Viking travel routes will be studied to track the arrival points of Norse settlers and to look at the influence of place names which described their decision-making.
The coastal entry points of the Vikings, and also the land routes where they dragged their boats to shorten journey times and avoid unnecessary dangers, will be examined in more detail than has happened previously.
Experts from University of Highlands and Islands and their academic counterparts in Germany will use a mixture of Viking place names, geophysical surveys and archaeological excavations to map the travel and communication routes used by Scandinavians in Scotland between 790 and 1350 AD.
The study will focus on sites primarily on the west coast, but a handful in Caithness and Sutherland will also be examined.
It is expected that hundreds of potential locations linked to Norse settlers will be identified, with a portion then to be researched in depth.
Professor Alexandra Sanmark, of the Institute of Northern Studies at the University of Highlands and Islands, who will lead the research project, said: “My previous work has been on Viking settlements of Scotland and what kind of society they were creating here compared to Scandinavia.
“There has always been a gap – and that was the travel.”
Vikings first landed in Shetland and Orkney Isles in the late eighth century with further onward migration following as the islands became overpopulated.
The arrivals, first pillaging and plundering, became more peaceful over time with their culture and language starting to leave their trace on their new homeland.
Viking place names are of key interest to the research team and have the ability to unlock a “mental map” of routes into Scotland and landing places then used, Prof Sanmark said.
Orkney island of Hoy – the last land which separates Orkney from the Atlantic – derives it name from the Old Norse word ‘háey’, with Hoy translating as ‘high island’.
Meanwhie, Lerwick translates as ‘muddy bay’ and Kirkwall as ‘church bay’.
Prof Sanmark said: “The place names tend to be quite descriptive. There is so much place name evidence and it is so important too.
“We can break them down into Old Norse and they can tell us so much.
“We know there were also some descriptions for travel. One account of how to sail from Bergen to Greenland describes how to set off to the west, then north of Shetland which could be seen in clear weather and south of Iceland where there were birds and whales.
“It’s like a mental map and I think it would have been the same for those heading to Scotland, this idea that the journey is made by tying these key features together.”
As researchers piece together Viking movements, place names which derive from the Old Norse for harbour (hafn) will be of particular interest.
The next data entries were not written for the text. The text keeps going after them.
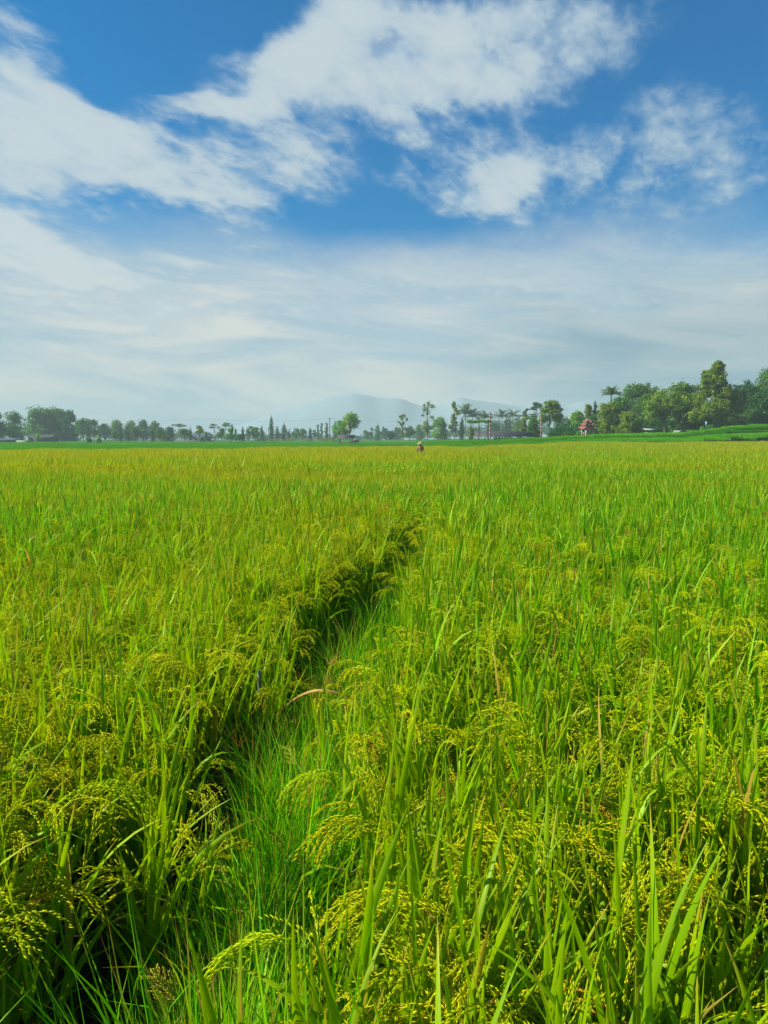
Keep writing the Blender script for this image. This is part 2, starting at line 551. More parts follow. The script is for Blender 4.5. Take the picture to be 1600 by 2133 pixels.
def ground_z(x, y):
    x = np.asarray(x, float); y = np.asarray(y, float)
    u = np.clip(x / np.maximum(y, 1.0), -0.6, 0.6)
    Y = yb(u)
    top = np.interp(u, U_T, TOP)
    z = smooth(u, 0.12, 0.26) * smooth(y, 50, 100) * 0.5
    t = (y - Y) / 15.0
    st = 0.55 * smooth(t, 0.02, 0.22) + 0.45 * smooth(t, 0.55, 0.95)
    right = smooth(u, 0.03, 0.08)
    z = z + (top - z) * st * right + (1 - right) * top * smooth(y, 90, 330)
    z = z + right * (1 - smooth(u, 0.1, 0.2)) * 0.25 * smooth(y, 150, 380) * 1.2
    d = np.abs(x - path_c(y)) / np.maximum(path_w(y), 0.05)
    near = (y < 60) * smooth(y, -6, -3)
    z = z + 0.22 * (1 - smooth(d, 0.5, 1.1)) * near
    sd_ = (x - path_c(y)) / np.maximum(path_w(y), 0.05)
    z = z - 0.26 * np.exp(-((sd_ + 1.0) / 0.38) ** 2) * near
    return z


def gz(x, y): return float(ground_z(x, y))


gm = Mesh()
rad = np.concatenate([[0.0], np.geomspace(0.35, 1600, 200)])
na = 540
an = np.arange(na) / na * 2 * math.pi
# finer in front of the camera
an = an - 0.55 * np.sin(2 * (an)) * 0.0
RR, AA = np.meshgrid(rad[1:], an, indexing='ij')
gx = (RR * np.sin(AA)).ravel(); gy = (RR * np.cos(AA)).ravel()
gzv = ground_z(gx, gy)
Vg = np.concatenate([[[0, 0, gz(0, 0)]], np.stack([gx, gy, gzv], 1)])
ii, jj = np.meshgrid(np.arange(len(rad) - 2), np.arange(na), indexing='ij')
j2 = (jj + 1) % na
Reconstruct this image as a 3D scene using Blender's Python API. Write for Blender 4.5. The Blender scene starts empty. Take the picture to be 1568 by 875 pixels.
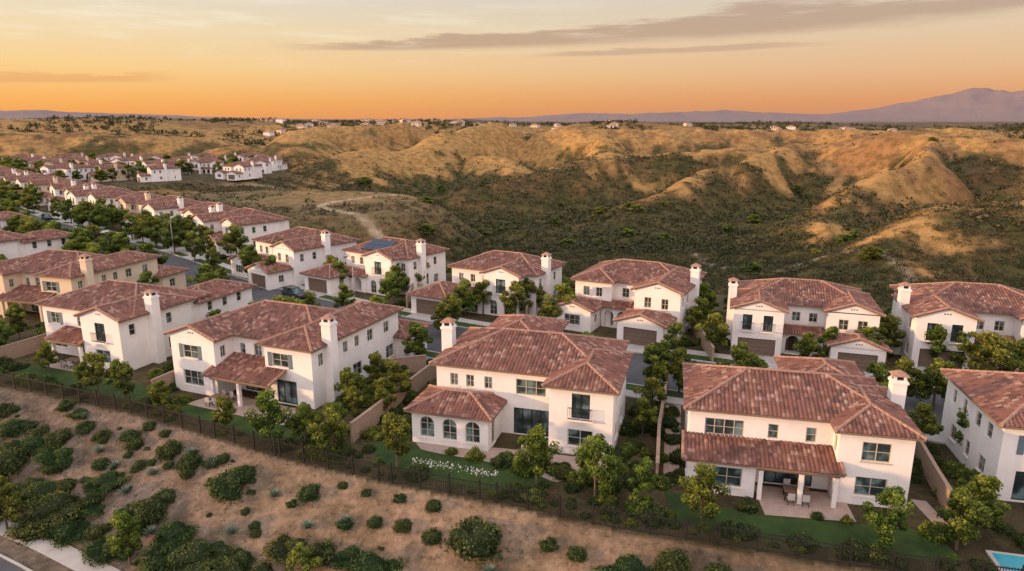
import bpy, math, random, numpy as np
from mathutils import Vector, Matrix
random.seed(7); rng=np.random.default_rng(11)
scene=bpy.context.scene
D=bpy.data
scene.view_settings.view_transform='Standard'
scene.view_settings.look='None'; scene.view_settings.exposure=0
def L1(c): c/=255.; return c/12.92 if c<=.04045 else ((c+.055)/1.055)**2.4
def S(r,g,b): return (L1(r),L1(g),L1(b),1)

# ---------------------------------------------------------------- materials
def newmat(name):
    m=D.materials.new(name); m.use_nodes=True; nt=m.node_tree
    return m,nt,nt.nodes,nt.links,nt.nodes['Principled BSDF']
def ramp(N,stops,interp='LINEAR'):
    r=N.new('ShaderNodeValToRGB'); r.color_ramp.interpolation=interp
    e=r.color_ramp.elements
    e[0].position=stops[0][0]; e[0].color=(*stops[0][1][:3],1)
    e[1].position=stops[-1][0]; e[1].color=(*stops[-1][1][:3],1)
    for p,c in stops[1:-1]:
        k=e.new(p); k.color=(*c[:3],1)
    return r
def simple(name,c1,c2,scale=3.,rough=.8,bump=.0,bscale=40.,spec=.3,metal=0):
    m,nt,N,Lk,P=newmat(name)
    tc=N.new('ShaderNodeTexCoord'); n=N.new('ShaderNodeTexNoise'); n.inputs['Scale'].default_value=scale
    n.inputs['Detail'].default_value=6; n.inputs['Roughness'].default_value=.65
    Lk.new(tc.outputs['Object'],n.inputs['Vector'])
    r=ramp(N,[(.3,c1),(.7,c2)]); Lk.new(n.outputs['Fac'],r.inputs['Fac']); Lk.new(r.outputs['Color'],P.inputs['Base Color'])
    P.inputs['Roughness'].default_value=rough; P.inputs['Specular IOR Level'].default_value=spec; P.inputs['Metallic'].default_value=metal
    if bump:
        b=N.new('ShaderNodeBump'); n2=N.new('ShaderNodeTexNoise'); n2.inputs['Scale'].default_value=bscale; n2.inputs['Detail'].default_value=4
        Lk.new(tc.outputs['Object'],n2.inputs['Vector']); Lk.new(n2.outputs['Fac'],b.inputs['Height']); b.inputs['Strength'].default_value=bump; b.inputs['Distance'].default_value=.05
        Lk.new(b.outputs['Normal'],P.inputs['Normal'])
    return m
M={}
M['stucco']=simple('white_stucco',(.72,.69,.665),(.81,.785,.76),.7,.9,.25,25)
M['cream']=simple('cream_stucco',(.60,.49,.36),(.68,.57,.43),1.2,.9,.25,25)
M['trim']=simple('window_trim',(.44,.38,.30),(.50,.44,.35),4,.6)
M['fascia']=simple('fascia_wood',(.17,.11,.08),(.23,.155,.11),4,.7)
M['shutter']=simple('shutter_paint',(.10,.14,.17),(.13,.18,.21),4,.6)
M['door']=simple('door_wood',(.05,.03,.02),(.08,.05,.03),4,.6)
M['garage']=simple('garage_door_paint',(.14,.10,.075),(.18,.13,.10),3,.6)
M['dark']=simple('black_iron',(.012,.012,.012),(.02,.02,.02),4,.5)
M['interior']=simple('room_shade',(.10,.08,.06),(.16,.13,.10),1,.9)
M['asphalt']=simple('asphalt',(.065,.065,.07),(.10,.10,.105),.4,.9,.3,60)
M['concrete']=simple('concrete',(.36,.34,.32),(.47,.45,.42),.7,.9,.1,30)
M['paver']=simple('patio_paver',(.32,.24,.20),(.44,.34,.29),1.5,.9,.2,15)
M['lawn']=simple('lawn_grass',(.018,.045,.010),(.055,.10,.018),.55,.9,.9,70)
M['block']=simple('block_wall',(.28,.20,.145),(.36,.265,.20),2,.9,.3,20)
M['bark']=simple('tree_bark',(.08,.06,.045),(.14,.11,.08),6,.9,.4,20)
M['water']=simple('pool_water',(.03,.30,.40),(.05,.38,.46),1,.05,.1,6,.5)
M['solar']=simple('solar_glass',(.01,.015,.04),(.02,.03,.06),2,.15)
M['rubber']=simple('tyre_rubber',(.015,.015,.015),(.025,.025,.025),4,.8)
M['agave']=simple('agave_leaf',(.10,.15,.11),(.18,.24,.17),3,.6)
M['flower']=simple('white_blossom',(.6,.58,.55),(.75,.72,.68),3,.8)
def glass(name,c):
    m,nt,N,Lk,P=newmat(name)
    oi=N.new('ShaderNodeTexCoord'); n=N.new('ShaderNodeTexNoise'); n.inputs['Scale'].default_value=.9
    Lk.new(oi.outputs['Object'],n.inputs['Vector'])
    r=ramp(N,[(.38,c),(.5,[k*2 for k in c]),(.62,[min(1,k*6+.02) for k in c])]); Lk.new(n.outputs['Fac'],r.inputs['Fac'])
    Lk.new(r.outputs['Color'],P.inputs['Base Color']); P.inputs['Roughness'].default_value=.06; P.inputs['Specular IOR Level'].default_value=.8
    return m
M['glass']=glass('window_glass',(.02,.032,.034))
def tilemat():
    m,nt,N,Lk,P=newmat('clay_roof_tile')
    uv=N.new('ShaderNodeUVMap'); uv.uv_map='UVMap'
    sp=N.new('ShaderNodeSeparateXYZ'); Lk.new(uv.outputs['UV'],sp.inputs[0])
    def mth(op,a,b=None):
        k=N.new('ShaderNodeMath'); k.operation=op
        for i,v in enumerate((a,b)):
            if v is None: continue
            if isinstance(v,(int,float)): k.inputs[i].default_value=v
            else: Lk.new(v,k.inputs[i])
        return k.outputs[0]
    u=mth('FLOOR',mth('DIVIDE',sp.outputs[0],.32)); vv=mth('DIVIDE',sp.outputs[1],.42); v=mth('FLOOR',vv)
    cb=N.new('ShaderNodeCombineXYZ'); Lk.new(u,cb.inputs[0]); Lk.new(v,cb.inputs[1])
    wn=N.new('ShaderNodeTexWhiteNoise'); wn.noise_dimensions='2D'; Lk.new(cb.outputs[0],wn.inputs['Vector'])
    r=ramp(N,[(0,(.115,.066,.056)),(.25,(.185,.09,.068)),(.5,(.245,.112,.082)),(.75,(.205,.104,.085)),(.9,(.295,.158,.118)),(1,(.39,.26,.205))])
    Lk.new(wn.outputs['Value'],r.inputs['Fac'])
    tc=N.new('ShaderNodeTexCoord'); n=N.new('ShaderNodeTexNoise'); n.inputs['Scale'].default_value=.45; n.inputs['Detail'].default_value=5
    Lk.new(tc.outputs['Object'],n.inputs['Vector'])
    mx=N.new('ShaderNodeMixRGB'); mx.blend_type='MULTIPLY'; mx.inputs[0].default_value=.6
    r2=ramp(N,[(.3,(.72,.70,.72)),(.7,(1.08,1.05,1.0))]); Lk.new(n.outputs['Fac'],r2.inputs['Fac'])
    Lk.new(r.outputs[0],mx.inputs[1]); Lk.new(r2.outputs[0],mx.inputs[2])
    fr=mth('FRACT',vv)
    Lk.new(mx.outputs[0],P.inputs['Base Color'])
    b=N.new('ShaderNodeBump'); b.inputs['Distance'].default_value=.09; b.inputs['Strength'].default_value=1
    Lk.new(mth('SUBTRACT',1,fr),b.inputs['Height']); Lk.new(b.outputs[0],P.inputs['Normal'])
    P.inputs['Roughness'].default_value=.85; P.inputs['Specular IOR Level'].default_value=.2
    return m
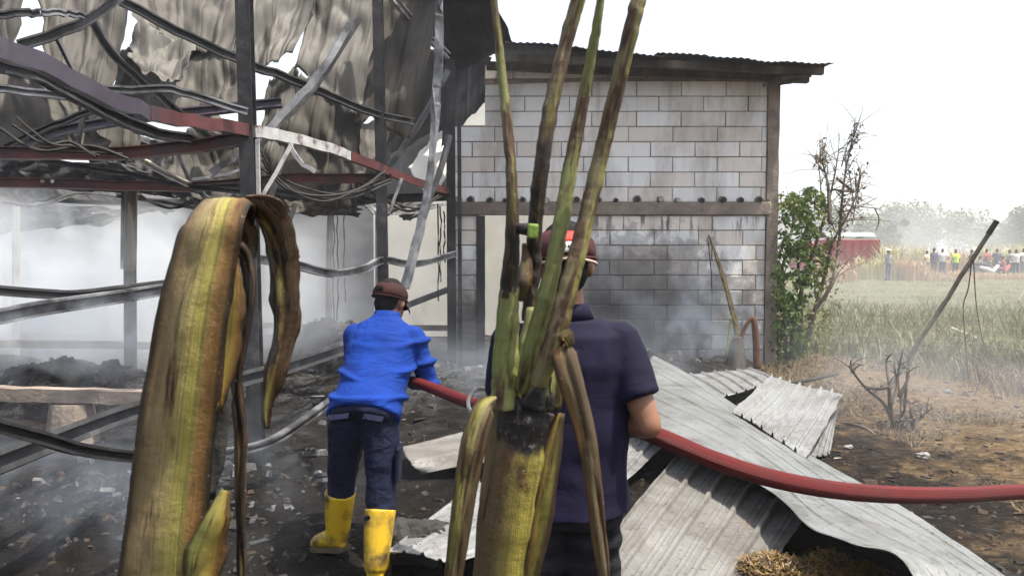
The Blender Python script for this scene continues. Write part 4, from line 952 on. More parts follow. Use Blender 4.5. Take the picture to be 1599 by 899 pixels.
def ribbon(pts, widths, curl=.25, face=(0, -1, 0), nu=14, sm=10, jag=.0, seed=0, roll=None, side=None):
    """gutter-shaped strip along a path; curl bends the edges away from the face"""
    P = cr(pts, sm); n = len(P); vs = []; uv = []; L = 0; f = Vector(face)
    for i, p in enumerate(P):
        T = (P[min(i + 1, n - 1)] - P[max(i - 1, 0)]).normalized(); 
        ff = roll(i / (n - 1)) if roll else f
        S = T.cross(ff).normalized()
        if side is not None: S = (Vector(side) - T * T.dot(Vector(side))).normalized()
        Nn = S.cross(T).normalized()
        if i: L += (p - P[i - 1]).length
        wv = lerpl(widths, i / (n - 1))
        for j in range(nu + 1):
            u = j / nu; x = 2 * u - 1
            e = 1 + (jag * fbm(L * 16, seed + (3 if x > 0 else 0), 0, 3) if abs(x) > .99 else 0)
            vs.append(p + S * (x * wv / 2 * e) - Nn * (curl * wv * x * x * .5 + .012 * wv * math.cos(u * 15 + L * 3) + .006 * fbm(u * 3, L * 9, seed, 3)) )
            uv.append((u, L))
    fs = [(i * (nu + 1) + j, i * (nu + 1) + j + 1, (i + 1) * (nu + 1) + j + 1, (i + 1) * (nu + 1) + j) for i in range(n - 1) for j in range(nu)]
    return MB().add(vs, fs, uv)
def stalk(pts, r, n=14, sm=8, groove=.0, flat=1.0, seed=0):
    """round to crescent stalk with u around, v along"""
    P = cr(pts, sm); prof = []
    for k in range(n):
        t = 2 * math.pi * k / n; q = 1 - groove * max(0, -math.cos(t - .5)) ** 3
        prof.append((math.sin(t) * q, math.cos(t) * flat * q))
    m = len(P); sc = [lerpl(r, i / (m - 1)) * (1 + .12 * fbm(i * .3, seed, 0, 3)) for i in range(m)]
    return MB().sweep(P, prof, (0, 1, 0), sc)
M['byellow'] = banana_mat('yellow_torn_sheath', [(0, BRN), (.12, ORG), (.3, (.5, .36, .07)), (.65, (.46, .42, .1)), (.9, (.3, .3, .08)), (1, BLK)], .64, .06, .3, .6, 23)
M['btip'] = banana_mat('charred_leaf_tip', [(0, BLK), (.3, BRN), (.45, (.3, .26, .07)), (.6, (.36, .3, .09)), (.75, BRN), (1, BLK)], .52, .05, .3, .9, 27)
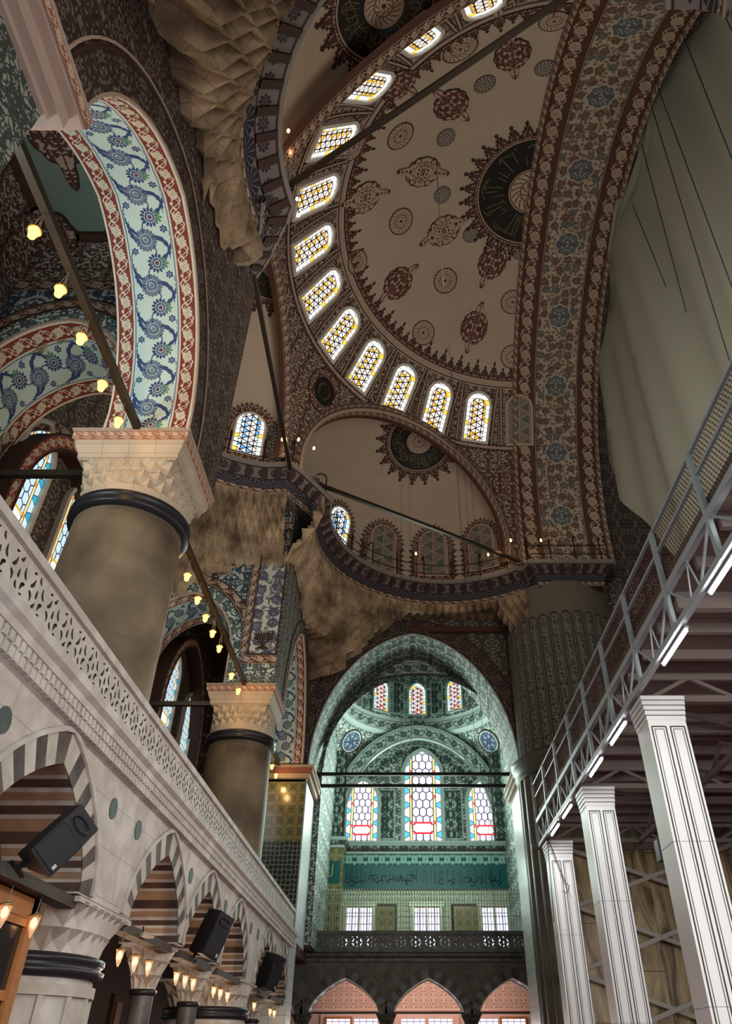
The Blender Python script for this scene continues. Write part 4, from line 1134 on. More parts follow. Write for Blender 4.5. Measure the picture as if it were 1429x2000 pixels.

Those which carry the element knörr (a type of ship), such as Knarston in Orkney, could reflect a mooring place for vessels.
The relationship between the sea and the land will also be examined, with the Vikings use of portages – narrow strips of land between waterways – also of particular interest.
Language again will be a key guide to such locations, with Eday in Orkney translating from the Old Norse for Portage Island, for example.
It was places such as Eday that Viking boats, with their low keels, could sail right onto a beach and a large crew could drag their ship across land to shorten travel time and journey distance.
Professor Sanmark said: “Nobody has really looked at these before. The Viking boats were really, really light and they could be pulled across land really easily.
“The Vikings created short cuts. We know that when the Vikings were in Russia and coming down the rivers, hitting lots of rapids, they would get out the boat and walk.
“These boats were so light that they could be pulled for around a kilometre without much effort.”
Small ships were sometimes put on wooden poles and carried by the crew with larger vessels sometimes moved on rollers.
Research into Viking travel is due to begin in “earnest” in February with one of the first sites of interest being Loch na h-Airde on the Rubha an Dunain peninsula on Skye.
In 2009, archaeologists discovered early 12th century boat timbers, a stone-built quay in the loch and a system to maintain a constant water level to allow boats, likely birlinns, to enter the sea at high tide.
It is believed the site, which has since been scheduled, served as a significant anchorage for the western seaboard with further remains of Norse and medieval vessels potentially lying in the loch.
Academics from Germany, Dr Sven Kalmring of the Centre for Baltic and Scandinavian Archaeology at Schleswig and Dr Dennis Wilken of the University of Kiel, will be joining the research team, as well as Dr Andrew Jennings, programme leader on on the MLitt Viking Studies at UHI, who has a special interest in Viking place names.
The research is being funded by the Humanities from the Arts and Humanities Research Council (AHRC) and the German Research Council (DFG).